Fourth Sunday after Epiphany – January 28, 2024

Mark 1:21-28

When the unclean spirit encounters Jesus…the spirit cries out:

  • “Have you come to destroy us?”
  • Jesus was teaching something new…in a new and authoritative way.
  • The people were probably all wondering:
  • “Has Jesus come to destroy what we know and bring us something new?”
  • The unclean spirit…confronted with Jesus’ authority…was afraid of being destroyed.
  • When Jesus commanded the unclean spirit to leave the person…the unclean spirit put up a fight.
  • Verse 26 says: “And the unclean spirit…convulsing him and crying out with a loud voice…came out of him.”

 

We do not talk much about unclean spirits and demons in the Lutheran church…or in American Christianity in general.

  • But not believing in demons has hardly eradicated evil in our world.
  • And…even if we do not call them unclean spirits or recognize demons in our midst.
  • We all have had the experience of something destroying us.

 

We really do not know what the New Testament means when it speaks of casting out evil spirits.

  • Is it referring to mental and emotional illness?
  • Would physical problems with unusual manifestations such as epilepsy have been considered demonic in a pre-scientific world?
  • Most scholars are convinced that this is the nature of so-called demon possession in the Bible.
  • It refers to people who are suffering from mental…emotional or even physical problems that cause them to act differently from the norm.

 

Like I said…all of us have times in our life when we are confronted with problems and emotions that overwhelm us.

  • We visited a monastery in Greece… many years ago… perched high on a cliff several hundred feet in the air.
  • The only way to reach the monastery was to be suspended in a basket which was brought to the top by several monks.
  • The monks pulled the basket up with ropes and pulleys.

 

The ride up the steep cliff in that basket was terrifying.
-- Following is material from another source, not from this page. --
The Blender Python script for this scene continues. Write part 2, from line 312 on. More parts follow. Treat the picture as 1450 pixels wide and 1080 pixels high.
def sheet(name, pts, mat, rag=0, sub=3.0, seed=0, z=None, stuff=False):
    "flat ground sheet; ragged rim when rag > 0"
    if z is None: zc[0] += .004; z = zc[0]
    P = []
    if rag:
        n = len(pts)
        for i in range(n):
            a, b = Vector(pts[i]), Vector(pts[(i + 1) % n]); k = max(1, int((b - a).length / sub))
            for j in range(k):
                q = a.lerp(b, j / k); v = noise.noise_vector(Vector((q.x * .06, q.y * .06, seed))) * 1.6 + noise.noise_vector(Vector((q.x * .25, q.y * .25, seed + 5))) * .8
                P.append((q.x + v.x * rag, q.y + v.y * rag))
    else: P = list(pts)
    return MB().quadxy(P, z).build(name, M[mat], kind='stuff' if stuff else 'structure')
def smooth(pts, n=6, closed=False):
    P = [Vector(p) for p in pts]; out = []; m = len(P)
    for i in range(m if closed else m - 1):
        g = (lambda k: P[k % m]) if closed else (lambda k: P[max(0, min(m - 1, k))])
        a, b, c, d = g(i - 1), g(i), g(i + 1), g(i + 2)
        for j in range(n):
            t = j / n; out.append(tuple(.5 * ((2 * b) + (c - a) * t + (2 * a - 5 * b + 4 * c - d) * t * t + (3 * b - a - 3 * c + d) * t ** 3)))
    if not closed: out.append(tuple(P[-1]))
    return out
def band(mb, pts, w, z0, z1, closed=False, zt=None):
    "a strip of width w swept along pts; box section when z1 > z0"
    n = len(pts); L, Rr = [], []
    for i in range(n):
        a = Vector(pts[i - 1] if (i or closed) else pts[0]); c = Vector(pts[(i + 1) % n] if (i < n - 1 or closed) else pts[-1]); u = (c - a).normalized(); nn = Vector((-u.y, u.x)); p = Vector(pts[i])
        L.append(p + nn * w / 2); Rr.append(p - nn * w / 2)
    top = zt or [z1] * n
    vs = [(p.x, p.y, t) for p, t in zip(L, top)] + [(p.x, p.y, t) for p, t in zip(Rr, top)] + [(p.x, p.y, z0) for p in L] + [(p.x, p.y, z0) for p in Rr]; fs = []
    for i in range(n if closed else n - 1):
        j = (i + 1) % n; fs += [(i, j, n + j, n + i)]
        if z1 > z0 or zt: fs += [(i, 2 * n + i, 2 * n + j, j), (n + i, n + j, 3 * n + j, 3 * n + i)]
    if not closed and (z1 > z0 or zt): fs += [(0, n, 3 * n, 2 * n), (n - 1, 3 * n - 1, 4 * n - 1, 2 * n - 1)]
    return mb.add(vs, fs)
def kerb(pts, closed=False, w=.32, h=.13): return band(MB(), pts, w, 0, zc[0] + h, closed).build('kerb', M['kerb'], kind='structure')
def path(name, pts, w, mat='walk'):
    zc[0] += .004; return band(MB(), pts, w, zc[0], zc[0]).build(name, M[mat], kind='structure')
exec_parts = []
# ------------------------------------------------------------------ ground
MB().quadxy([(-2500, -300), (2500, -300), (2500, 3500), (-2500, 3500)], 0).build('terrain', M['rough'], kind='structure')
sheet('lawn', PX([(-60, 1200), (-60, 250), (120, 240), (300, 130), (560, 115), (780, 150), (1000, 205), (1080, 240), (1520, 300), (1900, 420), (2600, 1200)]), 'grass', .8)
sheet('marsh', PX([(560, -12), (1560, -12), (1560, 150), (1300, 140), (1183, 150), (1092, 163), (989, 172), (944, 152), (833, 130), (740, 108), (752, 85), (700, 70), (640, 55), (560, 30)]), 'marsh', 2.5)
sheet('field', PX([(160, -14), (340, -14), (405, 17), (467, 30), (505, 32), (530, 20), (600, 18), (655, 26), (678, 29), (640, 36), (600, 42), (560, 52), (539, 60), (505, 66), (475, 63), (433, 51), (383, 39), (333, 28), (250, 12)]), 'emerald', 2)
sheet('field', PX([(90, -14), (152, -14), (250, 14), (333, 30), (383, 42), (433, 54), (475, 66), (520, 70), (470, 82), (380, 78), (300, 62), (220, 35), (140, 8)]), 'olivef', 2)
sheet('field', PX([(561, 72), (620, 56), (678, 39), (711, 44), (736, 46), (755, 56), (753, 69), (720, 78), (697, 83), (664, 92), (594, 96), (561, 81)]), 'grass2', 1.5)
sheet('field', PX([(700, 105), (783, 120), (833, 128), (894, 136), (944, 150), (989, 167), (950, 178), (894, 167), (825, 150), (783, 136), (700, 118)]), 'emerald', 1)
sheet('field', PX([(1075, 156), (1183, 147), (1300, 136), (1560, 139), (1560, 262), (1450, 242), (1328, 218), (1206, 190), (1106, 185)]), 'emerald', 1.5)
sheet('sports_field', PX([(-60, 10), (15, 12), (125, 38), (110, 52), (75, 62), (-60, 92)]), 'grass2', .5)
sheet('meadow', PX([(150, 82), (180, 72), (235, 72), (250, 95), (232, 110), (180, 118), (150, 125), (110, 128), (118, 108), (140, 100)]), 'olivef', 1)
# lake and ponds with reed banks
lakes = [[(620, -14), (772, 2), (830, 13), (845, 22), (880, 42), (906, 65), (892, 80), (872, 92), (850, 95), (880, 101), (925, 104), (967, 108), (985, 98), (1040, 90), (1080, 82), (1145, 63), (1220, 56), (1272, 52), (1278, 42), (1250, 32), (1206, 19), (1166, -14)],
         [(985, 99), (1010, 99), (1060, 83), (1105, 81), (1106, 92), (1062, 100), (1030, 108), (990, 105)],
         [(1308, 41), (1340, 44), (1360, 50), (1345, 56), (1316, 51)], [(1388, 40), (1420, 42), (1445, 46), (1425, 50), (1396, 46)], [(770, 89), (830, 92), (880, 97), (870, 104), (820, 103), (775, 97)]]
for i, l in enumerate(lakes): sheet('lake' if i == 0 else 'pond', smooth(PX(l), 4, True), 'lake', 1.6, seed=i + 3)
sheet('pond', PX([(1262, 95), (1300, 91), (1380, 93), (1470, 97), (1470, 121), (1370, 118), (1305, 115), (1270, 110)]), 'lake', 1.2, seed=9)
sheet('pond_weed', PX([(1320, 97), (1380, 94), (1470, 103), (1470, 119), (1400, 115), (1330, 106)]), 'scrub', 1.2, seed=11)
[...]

  • I became exceedingly nervous about halfway up as I noticed that the rope by which I was suspended was old and frayed.
  • With a trembling voice I asked the monk who was riding with us in the basket how often they changed the rope.
  • The monk thought for a moment and answered matter-of-factly:
  • “Whenever it breaks.”

 

There have been times in my life when…emotionally…I have been suspended in that basket.

  • I was at the end of my rope and feared it would break.
  • Perhaps you have had that experience too.
  • There is comfort in knowing that we have a friend who can heal brokenness of any kind…
  • Whether it is physical…emotional or spiritual.

 

But here’s the thing I really want to say:

  • Out of the womb…before we do anything wrong and before we do anything right…
  • God has named us and claimed us as God’s own.
  • But immediately…other things try to tell us who we are and to whom we belong.
  • They all have a go at telling us who we are.
  • But only God can do that.
  • Everything else is temptation.
  • And so…I would propose to you that demons are defined as anything other than God that tries to tell us who we are.

 

Before we had a chance to do anything at all…God looked at us and saw that we were good.

  • God loved us and called us his own.
  • So many things in this world try to tell us we are something else.
  • That we are not precious…that we are not good.
  • Those lies are the destroyer in our soul.
  • In the presence of Jesus…those lies will quake in their boots.

 

What is it the world is telling you about yourself today?

  • Is it that you have not done enough?
  • Or…that you have messed up so much you cannot be forgiven?
  • Or…that the world is telling you everything is just fine right now…when really God is calling you to dig deep and make some changes.
  • Whatever it is…all those falsehoods are cast out in the presence of Jesus.
  • Seeing what is real…changes everything.

 

In the presence of Jesus…the truth that we are beloved children of God will win out over whatever the world tells us about ourselves.

  • Those lies may not go down easily.
  • They may hold on and put up a fight.
  • But…the love and truth of Jesus will cast all those things out.
  • We just need to bring them into the light.
  • Jesus casts out the things that destroy.

 

The unclean spirit recognized Jesus’s authority.

  • The Greek word for “authority” comes from the word that means “out” or “from” and from the word that means “to be.”
  • Authority is about who gave you being…or about who sent you.
  • The unclean spirit recognized the source of Jesus’ authority:
  • “I know who you are…the Holy One of God.”
  • The crowd gathered around Jesus recognized that he taught with authority.
  • But it was the unclean spirit that recognized where the authority came from.
  • It was from God.

We live in a noisy world with a lot of voices trying to convince us to listen to them.

  • They might speak in a way that makes us think they have authority.
  • But where does their authority come from?
  • We need to exercise discernment.
  • Just because a voice is loud does not make it right.

 

We ask that Jesus cast out anything that tries to tell us we are anything less than God’s children.

  • We ask that we have discerning ears so that we recognize the voice and leading of God.
  • We ask that we live our lives in such a way that others will see God at work through us.